First, the act states: “FERPA gives parents certain rights with respect to their children’s education records. These rights transfer to the student when he or she reaches the age of 18 or attends a school beyond the high school level. Students to whom the rights have transferred are “eligible students.”

Simply put, this means that if your child is enrolled at Gonzaga University, regardless of whether they are 18 or not, they are the only person entitled to access the personal information held by the school. This includes things like GPA, ID number, class schedule, financial aid information, etc. Often parents are harmlessly inquiring about this information and become a little upset when it’s so strictly denied from them. It may even seem as if the Italian man the school was named after was really Don Corleone and not Luigi Gonzaga. Rest assured, many of Gonzaga’s faculty and staff carry with them the compassion of our namesake, but we also protect our students like The Godfather protects the Family.

There is a little leniency in the law: “The Secretary clarifies that an educational agency or institution may disclose education records to either parent of a dependent student.”

The overlooked word here is the word “may.” Gonzaga may, or they may not, disclose such records. Every student is asked at orientation if they would like to waive this protection or keep their records confidential. It’s the decision of the student and Gonzaga honors this choice. The exception here may be in the case of actual physical harm to the student. In these rare cases Gonzaga will make every effort to contact parents and families. Although these incidents are uncommon, they’ve been prepared for.

You might be thinking ‘Wow, I’m glad Gonzaga is looking out for my son or daughter, but what would anyone ever want to do with a simple college student’s information?’ With access to these things a student could easily be embarrassed, have their bank account accessed, be stalked while walking to class, have their information sold, and other dangers that shouldn’t complicate the mind of a student more than it already is. Life without FERPA would be similar to posting all the information you didn’t want a person to know about you onto your Facebook account, except this time the consequences could be more serious than a person making a comment or pushing the “like” button to knowing your social security number.
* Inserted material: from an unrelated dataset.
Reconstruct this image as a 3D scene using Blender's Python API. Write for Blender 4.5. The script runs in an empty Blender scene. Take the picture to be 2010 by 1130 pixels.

Finally, the easiest way to find out information about your son or daughter is to talk to them personally. We encourage families to communicate with their college student about these matters, as well as help us in teaching them self responsibility. Through and through we want each student’s education and personal development to be a team effort between Gonzaga and families. All our energies are put into ensuring that our students not only receive a top tier education, but that they also develop into amazing individuals that change the world. FERPA is just one more tool we use to protect our students and ensure they enjoy their time here without worrying who’s accessing their information.